Jorge Luiz Dantas
Advogado do Escritório Marcos Martins Advogados.
A proteção à propriedade destinada à moradia da família recebeu amparo legal no ano de 1990, obviamente em razão da então promulgação da Constituição da República de 1988, a qual estabeleceu princípios claramente destinados ao desenvolvimento da sociedade e dos cidadãos que nela vivem.
A diretriz constitucional foi explicitada no seu primeiro artigo, que traz seus fundamentos, dentre eles, cidadania e dignidade da pessoa humana. O artigo 3º, que apresenta os objetivos da Carta Constitucional, lança o desejo do poder constituinte originário em erradicar a pobreza, diminuir as desigualdades sociais e constituir uma sociedade livre e justa. Eis, portanto, o arcabouço constitucional a informar todo o ordenamento jurídico brasileiro, inclusive a Lei 8.009/90.

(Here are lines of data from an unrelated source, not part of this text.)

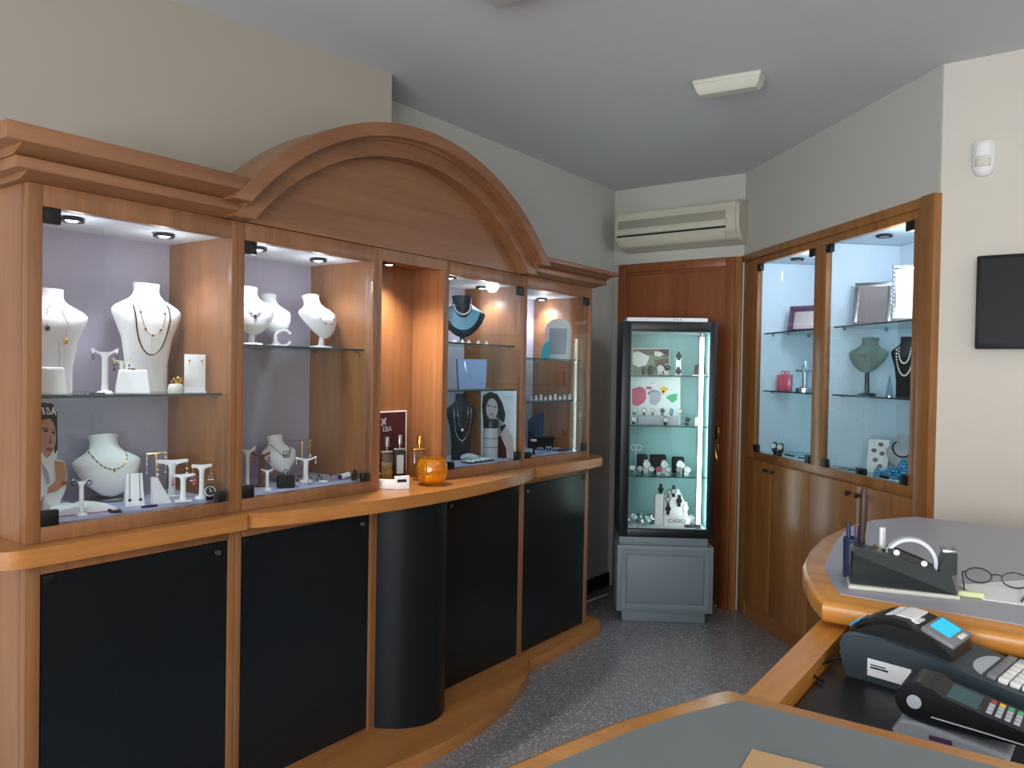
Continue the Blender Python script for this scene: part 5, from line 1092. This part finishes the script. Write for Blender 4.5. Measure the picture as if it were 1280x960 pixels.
# second shelf
p = wp(822, .13, Z2); t = thing('riser', 'long pale riser block on the second watch shelf', 'riser', p, R33); MB().box(-.118, .118, -.025, .025, 0, .050, .002).build('block', 'frost', t)
Zr = Z2 + .0505
for px, lab, st, cs, dl in ((792, 'first', 'silver', 'silver', 'white'), (804, 'second', 'gold', 'gold', 'white'), (815, 'third', 'silver', 'silver', 'white'), (827, 'fourth', 'grey', 'steel', 'ink'), (838, 'fifth', 'silver', 'silver', 'aqua'), (848, 'sixth', 'white', 'gold', 'white')):
    ww('%s %s watch from the left on the long pale riser' % (lab, {'silver': 'silver', 'gold': 'gold', 'grey': 'grey', 'white': 'white strapped'}[st]), px, .13, Zr, st, cs, dl, .019, .014, .35, .014, .15 * math.sin(px))
for px, lab, st, dl in ((791, 'silver watch at the left end before the pale riser', 'silver', 'white'), (831, 'dark strapped watch hanging in front of the pale riser', 'blackp', 'white'), (858, 'black and silver watch right of the pale riser', 'gun', 'ink'), (870, 'white watch before the lit tube on the second watch shelf', 'white', 'white')):
    ww(lab, px, .07, Z2, st, 'silver', dl, .021, .016, .35, .016)
bracelet('silver link bracelet lying before the pale riser on the second watch shelf', wp(812, .06, Z2), .018, 'silver', 'silver', R33, .0028, .5)
# third shelf
for k, px in enumerate((803, 823, 848)):
    p = wp(px, .19, Z1); t = thing('watch_cushion', ('narrow black cushion at the left back of the third watch shelf', 'wide black cushion in the middle back of the third watch shelf', 'black cushion at the right back of the third watch shelf')[k], 'display cushion', p, R33)
    w_ = (.03, .045, .034)[k]; MB().box(-w_, w_, -.02, .03, 0, .105 - .01 * (k == 2), .008).build('pad', 'blackm', t)
for px, off, lab in ((808, .14, 'white watch before the narrow black cushion'), (830, .14, 'white watch before the wide black cushion'), (850, .14, 'big white watch before the right black cushion')):
    ww(lab, px, off, Z1, 'white', 'whitep', 'white', .034, .022, .45, .020 + .003 * (px == 850))
for px, off, lab, st, cs, dl in ((790, .10, 'silver watch at the left end of the third watch shelf', 'silver', 'silver', 'white'), (800, .07, 'small silver watch second from left in the third shelf front row', 'silver', 'silver', 'frost'), (814, .06, 'round silver watch lying third from left in the third shelf front row', 'silver', 'silver', 'white'), (824, .06, 'rose dialled watch in the middle of the third shelf front row', 'white', 'silver', 'rose'), (835, .06, 'plain white watch right of the rose dialled one', 'white', 'silver', 'white'), (849, .06, 'grey dialled steel watch in the third shelf front row', 'steel', 'steel', 'frost'), (859, .07, 'white watch nearest the lit tube on the third watch shelf', 'white', 'whitep', 'white')):
    ww(lab, px, off, Z1, st, cs, dl, .021, .018, .6, .018)
p = wp(795, .20, Z1); h = wh(795, 556, .20, Z1); t = thing('watch_stand', 'slim clear stand with two round hoops at the left of the third watch shelf', 'watch stand', p, R33); MB().tube([(0, 0, 0), (0, 0, h - .03)], .003).build('post', 'whitep', t); MB().lathe([(0, 0), (.018, 0), (.016, .004), (0, .005)], seg=16).build('base', 'whitep', t)
mb = MB(); [mb.tube([(s_ + .016 * math.cos(a), 0, h - .016 + .016 * math.sin(a)) for a in [2 * PI * i / 18 for i in range(18)]], .0035, 6, True) for s_ in (-.014, .016)]; mb.build('hoops', 'whitep', t)
# floor of the case
p = wp(846, .12, Z0); t = thing('watch_display', 'white stepped watch display block with black maker lettering on the case floor', 'watch display', p, R33)
hb_ = .055; MB().box(-.072, .075, -.05, .04, 0, hb_, .003).build('base_block', 'whitep', t)
mb = MB(); mb.loft([[Vector((x0, y_, z)) for x0, y_ in ((-.118, -.022), (-.0725, -.022), (-.0725, .03), (-.118, .03))] for z in (0, hb_ + .122)]); mb.build('pillar', 'whitep', t)
mb = MB(); mb.prism([(-.066, hb_), (.068, hb_), (.058, hb_ + .06), (.016, hb_ + .15), (-.030, hb_ + .15), (-.066, hb_ + .11)], -.0115, .028, 'y'); mb.build('slope', 'whitep', t)
MB().text('CASIO', .030, Matrix.Translation((.0, -.0505, hb_ * .52)) @ Matrix.Scale(1.15, 4, (1, 0, 0)) @ UPR, .0005).build('lettering', 'ink', t)
for px, py, lab, st, dl in ((826, 612, 'black watch on top of the white display pillar', 'blackp', 'ink'), (842, 614, 'pale dialled black watch topping the white slope', 'gun', 'frost'), (835, 624, 'grey watch between the pillar and the slope', 'grey', 'frost'), (849, 626, 'dark watch high on the right of the white slope', 'gun', 'ink'), (857, 635, 'white watch on the right edge of the white slope', 'white', 'white'), (835, 636, 'large black watch before the white slope', 'blackp', 'ink')):
    t = thing('wristwatch', lab, 'watch', WC.matrix_basis @ Vector((wx(px, .105, py), .105, at_pl(px, py, WC.matrix_basis @ Vector((0, .105, 0)), wn).z)), R33)
    Q = Matrix.Rotation(PI / 2, 4, 'X'); MB(Q).lathe([(0, -.004), (.016, -.004), (.017, .001), (.015, .005), (0, .005)], seg=20).build('case_body', 'gun' if st != 'white' else 'whitep', t); MB(Q).lathe([(0, .0053), (.0125, .0053), (.0125, .0051)], seg=18).build('dial', dl, t); MB().box(-.009, .009, -.002, .004, -.034, .034, .001).build('strap', st, t)
for px, off, lab, st, turn in ((791, .12, 'silver watch at the far left of the case floor', 'silver', .5), (801, .14, 'steel watch second from left on the case floor', 'steel', .7), (808, .07, 'bright silver watch nearest the glass on the case floor', 'silver', .7), (815, .13, 'steel watch just left of the white display block', 'steel', .6), (866, .13, 'pale watch right of the white display block', 'frost', -.3)):
    ww(lab, px, off, Z0, st, 'silver', 'frost', .025, .020, .5, .018, turn)
p = wp(866, .06, Z0); t = thing('leaflet', 'dark folded leaflet lying by the lit tube on the case floor', 'leaflet', p, R33 + .2); MB().box(-.035, .035, -.02, .02, 0, .012, .002).build('cover', 'slate', t)

# ================================================================== built-in diagonal cabinet
dn = DC.matrix_basis.to_3x3() @ Vector((0, 1, 0)); RD = -PI / 4
def ds(px, off, py=480): return (DC.matrix_basis.inverted() @ at_pl(px, py, DC.matrix_basis @ Vector((0, off, 0)), dn)).x
def dz(px, py, off): return at_pl(px, py, DC.matrix_basis @ Vector((0, off, 0)), dn).z
def dp_(px, off, z, m=.03):
    s = ds(px, off); lo, hi = ((.178, .78) if px < 1022 else (.885, 1.515)); return DC.matrix_basis @ Vector((min(max(s, lo + m), hi - m), off, z))
def dw(n, px, off): p = DC.matrix_basis @ Vector((ds(px, off), off, 1.4)); return n * depth(p) / FPX
ZL, ZM, ZU = .9665, 1.3154, 1.6404
RC = RD + .80                                                   # things in there look towards the counter
def pframe(label, px, ptop, off, z, wpx, mats, orn=False, rz=None):
    p = dp_(px, off, z, .04); h = dz(px, ptop, off) - z; w = dw(wpx, px, off); t = thing('picture_frame', label, 'picture frame', p, RC if rz is None else rz); Q = Matrix.Rotation(-.20, 4, 'X'); b = w * .12
    mb = MB(Q); mb.box(-w / 2, w / 2, 0, .012, 0, b, .002).box(-w / 2, w / 2, 0, .012, h - b, h, .002).box(-w / 2, -w / 2 + b, 0, .012, b, h - b, .002).box(w / 2 - b, w / 2, 0, .012, b, h - b, .002)
    if orn:
        for k in range(14): mb.sph((-w / 2 + w * k / 13, .004, h), b * .5, 1); mb.sph((-w / 2, .004, h * k / 13), b * .5, 1); mb.sph((w / 2, .004, h * k / 13), b * .5, 1)
    mb.build('frame', mats[0], t); MB(Q).box(-w / 2 + b, w / 2 - b, .004, .010, b, h - b).build('picture', mats[1], t); MB().box(-.012, .012, .03, .07, 0, .004).build('prop', mats[0], t); return t
pframe('mauve frame with pale print on the upper left shelf of the corner cabinet', 1004, 383, .20, ZU, 44, ('mauve', 'skinb'), True, RD + .55)
pframe('silver photo frame in the middle of the upper right shelf', 1087, 351, .16, ZU, 44, ('silver', 'photo'))
pframe('beaded silver frame at the right end of the upper right shelf', 1134, 330, .12, ZU, 38, ('silver', 'paper'), True, RC + .1)
p = dp_(981, .16, ZM); h = dz(981, 463, .16) - ZM; w = dw(17, 981, .16); t = thing('gift_box', 'pink gift box with bow on the middle left shelf of the corner cabinet', 'box', p, RC); MB().box(-w / 2, w / 2, -.02, .02, 0, h * .78, .002).build('box', 'rose', t); mb = MB(); [mb.tube([(s_ * .012 + .011 * math.cos(a), -.002, h * .88 + .010 * math.sin(a)) for a in [2 * PI * i / 12 for i in range(12)]], .0025, 5, True) for s_ in (-1, 1)]; mb.build('bow', 'pink', t); MB().box(-.004, .004, -.0212, -.0198, 0, h * .78).build('ribbon', 'pink', t)
p = dp_(1006, .15, ZM); h = dz(1006, 452, .15) - ZM; w = dw(22, 1006, .15); t = thing('carousel', 'silver and crystal carousel ornament beside the pink gift box', 'ornament', p, RC)
MB().lathe([(0, 0), (w * .5, 0), (w * .5, h * .12), (w * .42, h * .16), (0, h * .16)], seg=20).build('base', 'silver', t); mb = MB(); [mb.cyl((w * .36 * math.cos(a), w * .36 * math.sin(a), h * .16), (w * .36 * math.cos(a), w * .36 * math.sin(a), h * .68), .003) for a in [2 * PI * i / 6 for i in range(6)]]; mb.cyl((0, 0, h * .16), (0, 0, h * .68), w * .16); mb.build('poles', 'crystal', t); MB().lathe([(w * .52, h * .66), (w * .54, h * .72), (w * .2, h * .86), (.003, h), (0, h)], seg=20).build('canopy', 'silver', t)
X_ = .17
p = dp_(1072, X_, ZM, .08); h = dz(1072, 422, X_) - ZM; b = Bust('sage grey velvet bust on a stand in the corner cabinet', p, h, dw(48, 1072, X_), 'sage', BB, foot=h * .38, tilt=.2, d=.05, rz=RC - .2, footmat='gun')
b.necklace('silver necklace with crystals on the sage grey bust', .78, .42, .5, .0016, 'silver', 14, .0036, 'crystal', 'crystal', .007)
p = dp_(1131, .12, ZM, .05); h = dz(1131, 421, .12) - ZM; b = Bust('black velvet bust with pearl strands at the right of the corner cabinet', p, h, dw(34, 1131, .12), 'blackm', TB, d=.05, rz=RC)
b.necklace('long pearl strand on the black velvet bust', .82, .36, .55, .001, 'silver', 30, .0042, 'shellw'); b.necklace('short pearl strand inside the long one on the black velvet bust', .84, .56, .40, .001, 'silver', 22, .0036, 'shellw')
p = dp_(1112, .10, ZM); h = dz(1112, 466, .10) - ZM; t = thing('crystal_cone', 'slim cut crystal cone at the foot of the black velvet bust', 'ornament', p, 0); MB().lathe([(0, .004), (.016, .004), (.012, h * .4), (0, h)], seg=8).build('cone', 'crystal', t); MB().lathe([(0, 0), (.018, 0), (.018, .004), (0, .004)], seg=16).build('base', 'silver', t)
# floor of the corner cabinet
for px, lab, st in ((962, 'dark watch at the left end of the corner cabinet floor', 'gun'), (978, 'brown strapped watch beside the dark one, corner cabinet floor', 'brownc')):
    watch(lab, dp_(px, .11, ZL), RC, st, 'silver', 'white', .024, .018, .3, .016)
for px, lab in ((992, 'dark bead bracelet lying second from the divider, left cabinet floor'), (1003, 'dark bead bracelet lying nearest the divider, left cabinet floor'), (986, 'dark bead bracelet lying right behind the brown strapped watch')):
    bracelet(lab, dp_(px, .08, ZL), .020, 'navy', 'navy', RD, .0035, .5)
for px, lab, m in ((1040, 'steel bracelet lying just right of the cabinet divider', 'steel'), (1056, 'grey bead bracelet lying left of the glass lock', 'grey'), (1066, 'dark bead bracelet right behind the glass lock', 'gun')):
    bracelet(lab, dp_(px, .06, ZL), .022, m, m, RD, .0035, .5)
X_ = .13; p = dp_(1098, X_, ZL); h = dz(1098, 548, X_) - ZL; w = dw(24, 1098, X_); t = thing('jewel_board', 'slanted white board with dark brooches on the corner cabinet floor', 'display board', p, RC); Q = Matrix.Rotation(-.35, 4, 'X'); MB(Q).box(-w / 2, w / 2, 0, .006, 0, h, .001).build('board', 'white', t); MB().box(-w / 2, w / 2, .03, .034, 0, .02).build('foot', 'white', t)
for k, (x_, z_) in enumerate(((.1, .85), (-.2, .66), (.2, .58), (-.1, .38), (.15, .2))):
    e_ = thing('brooch', 'dark brooch on the slanted white board, %s' % ('topmost', 'second from the top', 'in the middle', 'second from the bottom', 'lowest')[k], 'brooch', p, RC); mb = MB(Q); c = (x_ * w, -.003, z_ * h); mb.tube([(c[0] + .009 * math.cos(a), c[1], c[2] + .007 * math.sin(a)) for a in [2 * PI * i / 12 for i in range(12)]], .0022, 5, True); mb.build('setting', 'gun', e_); MB(Q).sph(c, .004, 1).build('stone', 'navy', e_)
X_ = .15; p = dp_(1131, X_, ZL, .05); h = dz(1128, 543, X_) - ZL; b = Bust('pale grey bust with black collar behind the blue beads', p, h, dw(42, 1128, X_), 'frost', BB, foot=.03, tilt=.25, d=.045, rz=RC)
b.necklace('thick black collar necklace on the pale grey bust', .80, .34, .6, .0035, 'blackp')
for k in range(3):
    px = (1104, 1118, 1131)[k]; p = dp_(px, .075 + .012 * k, ZL); t = thing('bead_necklace', ('strand of blue glass beads coiled left of the blue heap', 'strand of blue glass beads coiled in the middle of the blue heap', 'highest heap of blue glass beads at the right corner')[k], 'necklace', p, RD)
    mb = MB(); rr = random.Random(k); n_ = (26, 40, 84)[k]
    for i in range(n_):
        a = 2 * PI * i * .19; lev = i // (12 if k < 2 else 13); q_ = (.034 if k < 2 else .038) - .005 * lev - .006 * rr.random(); mb.sph((q_ * math.cos(a), q_ * math.sin(a) * .8, .0075 + .0125 * lev), .0078, 1)
    mb.build('beads', 'blue', t)
p = dp_(1108, .05, ZL); t = thing('hair_clip', 'black hair clip lying before the slanted white board', 'hair clip', p, RD); MB().box(-.03, .03, -.006, .006, 0, .008, .003).build('bar', 'blackp', t); MB().cyl((-.03, 0, .011), (.03, 0, .011), .002).build('spring', 'gun', t)
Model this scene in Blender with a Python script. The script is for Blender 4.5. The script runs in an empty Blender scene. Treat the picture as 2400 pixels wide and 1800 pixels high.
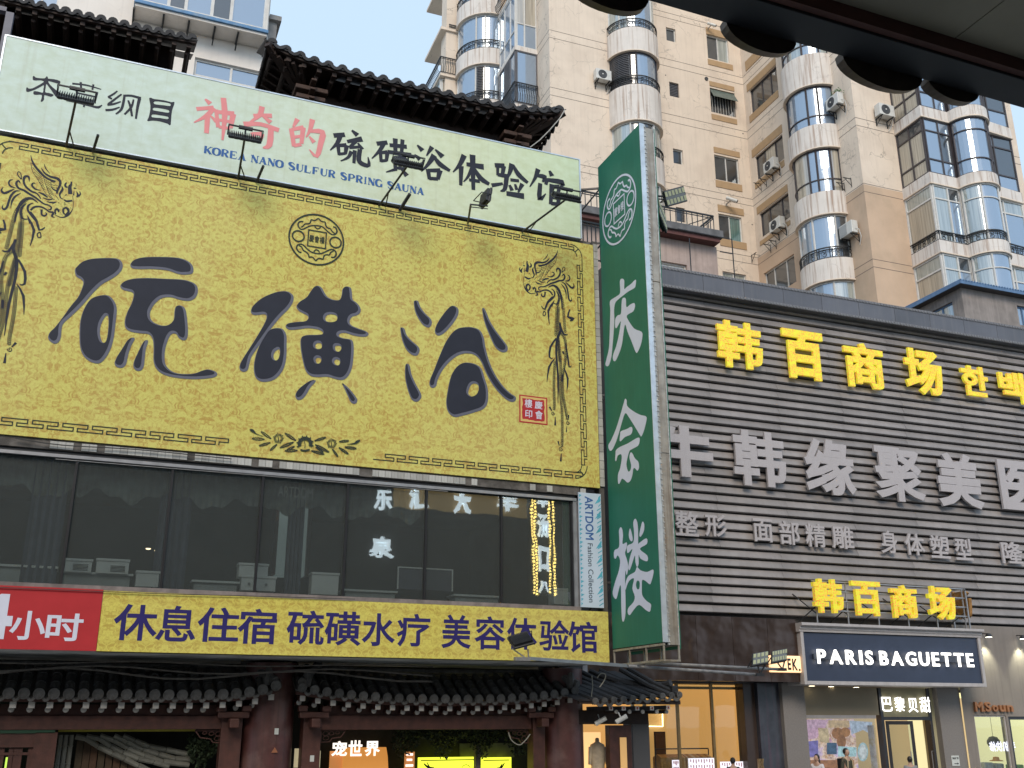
import bpy, bmesh, math, random
from mathutils import Matrix, Vector
random.seed(7)
scene = bpy.context.scene
COL = scene.collection
# ------------------------------------------------------------------ camera
# camera solved from the photograph: focal length, pitch and tiny roll; ZC = lens height above the street
FPX, PITCH, ROLL, ZC = 2395.77, 0.319535566, -0.00115917, 2.3
AZA, AZB = 1.18370223, 1.2042          # headings of the two street fronts (spa building / mall + tower)
def _ax():
    cp, sp, c, s = math.cos(PITCH), math.sin(PITCH), math.cos(ROLL), math.sin(ROLL)
    r, u, f = Vector((1,0,0)), Vector((0,-sp,cp)), Vector((0,cp,sp))
    return c*r+s*u, -s*r+c*u, f
_rt, _up, _fw = _ax()
_rz = Matrix.Rotation(AZA-math.pi/2, 4, 'Z')      # world X runs along the spa front
cam = bpy.data.cameras.new('camera'); camo = bpy.data.objects.new('camera', cam); COL.objects.link(camo)
m = Matrix((( _rt.x,_up.x,-_fw.x,0),(_rt.y,_up.y,-_fw.y,0),(_rt.z,_up.z,-_fw.z,0),(0,0,0,1)))
camo.matrix_world = Matrix.Translation((0,0,ZC)) @ _rz @ m
cam.sensor_width = 36; cam.lens = FPX/2400*36; cam.clip_start = 0.05; cam.clip_end = 2000
scene.camera = camo
# ------------------------------------------------------------------ light
SUN_AZ_FROM_Y = 205.0     # degrees clockwise from world +Y (behind the viewer, a little left)
SUN_EL = 36.0
w = bpy.data.worlds.new('World'); scene.world = w; w.use_nodes = True
nt = w.node_tree; nt.nodes.clear()
sky = nt.nodes.new('ShaderNodeTexSky'); sky.sky_type = 'NISHITA'; sky.sun_disc = False
sky.sun_elevation = math.radians(SUN_EL); sky.sun_rotation = math.radians(SUN_AZ_FROM_Y)
sky.air_density = 0.6; sky.dust_density = 0.8; sky.ozone_density = 0.8; sky.altitude = 0
veil = nt.nodes.new('ShaderNodeMix'); veil.data_type = 'RGBA'; veil.inputs[0].default_value = 0.78   # thin even cloud veil
veil.inputs[7].default_value = (3.35, 4.35, 5.35, 1)
bg = nt.nodes.new('ShaderNodeBackground'); bg.inputs[1].default_value = 0.14
ow = nt.nodes.new('ShaderNodeOutputWorld')
nt.links.new(sky.outputs[0], veil.inputs[6]); nt.links.new(veil.outputs[2], bg.inputs[0]); nt.links.new(bg.outputs[0], ow.inputs[0])
sl = bpy.data.lights.new('sun', 'SUN'); sl.energy = 1.35; sl.angle = math.radians(25); sl.color = (1.0, 0.85, 0.68)
so = bpy.data.objects.new('sun', sl); COL.objects.link(so)
a = math.radians(SUN_AZ_FROM_Y); e = math.radians(SUN_EL)
sd = Vector((math.sin(a)*math.cos(e), math.cos(a)*math.cos(e), math.sin(e)))
so.rotation_euler = sd.to_track_quat('Z','Y').to_euler(); so.location = sd*60
scene.view_settings.view_transform = 'Standard'; scene.view_settings.look = 'None'
scene.view_settings.exposure = 0.7; scene.view_settings.gamma = 1; scene.view_settings.use_curve_mapping = False
scene.render.engine = 'CYCLES'
scene.cycles.max_bounces = 8; scene.cycles.transparent_max_bounces = 12
scene.cycles.diffuse_bounces = 3; scene.cycles.glossy_bounces = 3
# ------------------------------------------------------------------ measuring: photo pixel -> point on a real plane
VIEWS = dict(q1=(0,0,.36166),q2=(700,0,.36166),q3=(1400,0,.45208),q4=(0,500,.36166),q5=(700,500,.36166),q6=(1400,600,.45208),
 r1=(0,1000,.36166),r2=(700,1000,.36166),r3=(0,1500,.36166),r4=(700,1500,.36166),r5=(1400,1350,.27125),r6=(1800,1350,.27125),
 t1=(980,0,.19892),t2=(1380,0,.23508),t3=(1500,300,.23508),t4=(1950,150,.20371),t5=(1950,400,.20371),t6=(1380,0,.46112),
 k1=(0,340,.1085),k2=(1160,560,.33755),k3=(1390,280,.38577),k4=(1390,920,.38577),k5=(560,980,.13562),k6=(660,490,.08439),
 k7=(40,150,.18083),k8=(440,210,.40687),n=(0,0,1.0))
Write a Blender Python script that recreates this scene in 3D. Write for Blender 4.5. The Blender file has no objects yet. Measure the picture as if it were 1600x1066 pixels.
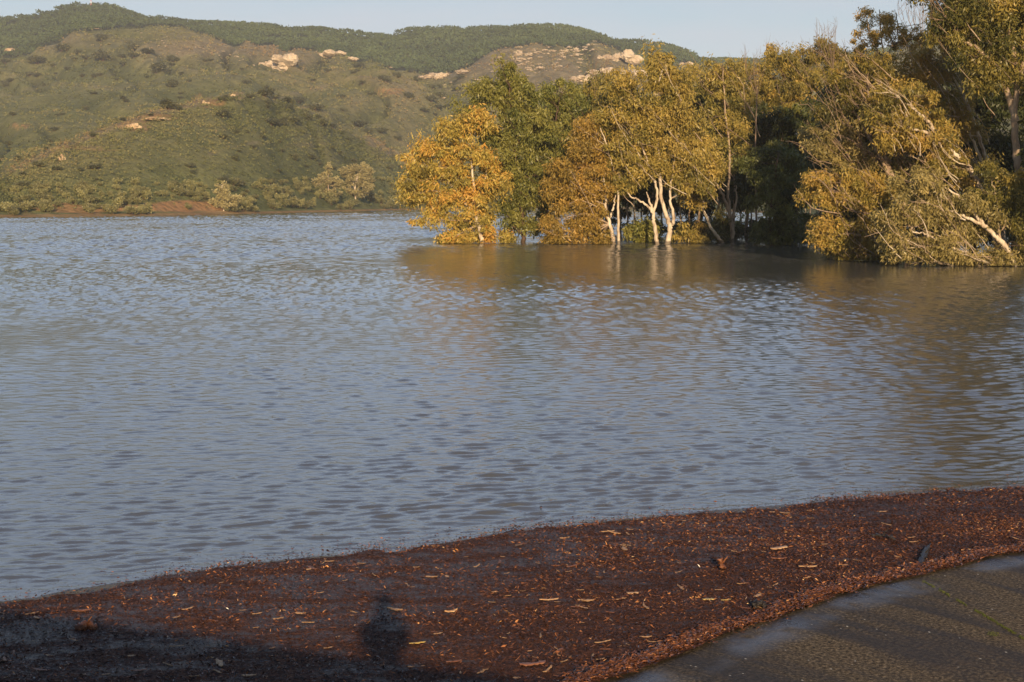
import bpy, math, random
import numpy as np
from mathutils import Vector, Matrix
R = math.radians
rng = np.random.default_rng(7)
random.seed(7)
sc = bpy.context.scene
COL = sc.collection

# ---------------------------------------------------------------- camera
H = 4.3            # eye height above the reservoir, m
F = 2222.0         # focal length in pixels of the 1600 px wide frame (50 mm)
PITCH = math.atan((533 - 314) / F)
cam_d = bpy.data.cameras.new('camera'); cam = bpy.data.objects.new('camera', cam_d); COL.objects.link(cam)
cam_d.sensor_width = 36.0; cam_d.lens = F / 1600 * 36.0
cam_d.clip_start = 0.05; cam_d.clip_end = 9000
cam.location = (0, 0, H); cam.rotation_euler = (math.pi / 2 - PITCH, 0, 0)
sc.camera = cam

def ray(px, py):
    u = (np.asarray(px, float) - 800); v = (533 - np.asarray(py, float))
    cp, sp = math.cos(PITCH), math.sin(PITCH)
    return u, F * cp + v * sp, -F * sp + v * cp
def at(px, py, Y):
    dx, dy, dz = ray(px, py)
    return np.stack([dx / dy * Y, np.broadcast_to(Y, np.shape(dx / dy)) * 1.0, H + dz / dy * Y], -1)
def wp(px, py, z=0.0):
    dx, dy, dz = ray(px, py)
    t = (z - H) / dz
    return np.stack([dx * t, dy * t, np.zeros_like(t) + z], -1)
def proj(p):
    x, y, z = p[..., 0], p[..., 1], p[..., 2] - H
    cp, sp = math.cos(PITCH), math.sin(PITCH)
    d = y * cp - z * sp; v = y * sp + z * cp
    return 800 + F * x / d, 533 - F * v / d

# ---------------------------------------------------------------- sun, sky, exposure
a = ray(603, 932); sv = Vector((float(a[0]), float(a[1]), float(a[2]))).normalized()   # the way the sunlight travels
SUN_EL = math.asin(-sv.z)
sun_d = bpy.data.lights.new('sun', 'SUN'); sun = bpy.data.objects.new('sun', sun_d); COL.objects.link(sun)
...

Como não poderia ser diferente, a sociedade brasileira, nesses últimos 24 anos, passou por sensíveis alterações, as quais, felizmente, foram percebidas por nossas Cortes Superiores, que souberam dar nova interpretação às normas contidas na referida lei. Há que se lembrar, ainda, que a E.C 26/00 incluiu expressamente a moradia entre os direitos sociais previstos no artigo 6º da Constituição Federal.
De modo sucinto, o paradigma da lei, com o passar dos anos, fixou a proteção à entidade familiar na forma mais ampla que o termo possa alcançar. Desta maneira, a alegação de bem de família se estende às uniões estáveis, às uniões homoafetivas, famílias monoparentais, pessoas solteiras, separadas, viúvas (Súmula 364-STJ) etc.
Da mesma forma, a volatilidade das relações conjugais produziu desdobramentos que tornaram praticamente letra morta o artigo 5º da Lei 8.009/90, vez que, como já decidido pelo STJ, há a possibilidade de existir mais de um bem de família quando esta, por motivos diversos, foi seccionada. Assim, a unidade familiar constituída, por exemplo, pela mãe e filhos é protegida, ainda que o pai, com o divórcio, também tenha seu imóvel protegido. Uma entidade familiar cindiu-se em duas e ambas fazem jus a impenhorabilidade dos bens onde residem. Esta secção, todavia, não se estende a mera separação de fato de um dos membros da família, como no caso de um dos filhos residir em outro imóvel da família, vez que significaria ampliar demasiadamente o âmbito da lei, encorajando a prática de fraudes[1]. Também o imóvel locado, cujo rendimento seja destinado à subsistência da família ou ao pagamento de outra moradia, nos termos da Súmula 486 do STJ, não poderá ser penhorado.
Há, porém, tema deveras espinhoso, quando se trata da impenhorabilidade de bem hipotecado a favor de terceiro que beneficia apenas um integrante da família. Neste caso, prevalece a impenhorabilidade do bem. Há recente julgado do STJ[2] que afastou a impenhorabilidade porque o casal era sócio da sociedade empresária que recebeu a garantia real, donde se presumiu o benefício a ambos.
Em contrapartida, aquele que pessoalmente garante uma relação locatícia, mediante a prestação de fiança, perde a proteção da impenhorabilidade do bem de família. Veja que neste caso não se cogita a existência de benefício da entidade familiar. A livre disposição do bem pelo fiador, por si só, afasta a incidência da Lei 8.009/90 em seu benefício.
Não deveria também ser assim em relação à hipoteca, sobretudo porque também esta exige a outorga uxória?
Nota-se que a discussão é riquíssima e se aloja em diversos institutos do direito, os quais, como demonstrado, têm alterado a exegese da Lei 8.009/90. Passa também, conforme entendimento do Ex- Ministro do STF Cesar Peluso[3], pelo próprio conceito do que seja direito à moradia, que não significa necessariamente direito à propriedade.
Conclui-se, portanto, que a casuística encoraja levar questões relativas à impenhorabilidade do bem de família aos Tribunais Superiores já que a sociedade, multifacetada como está, não poucas vezes trará configurações singulares, cuja apreensão exigirá outras interpretações pelos operadores do direito.
[1] AgRg no AREsp 301.580. Relator Ministro Sidnei Beneti, julgado em 28.05.2013.
[2] REsp 1.413.717 – PR (2013/0204788-5). Relatora Ministra Nancy Andrighi, julgado em 21.11.2013.
[3] RE 407.688. Relator Ministro Cezar Peluso, publicado no DJ de 06.10.2006. Este acórdão norteou o reconhecimento de repercussão geral no RE 612.360 RG / SP – SÃO PAULO – Relatora Ministra Ellen Gracie, julgado em 13.08.2010.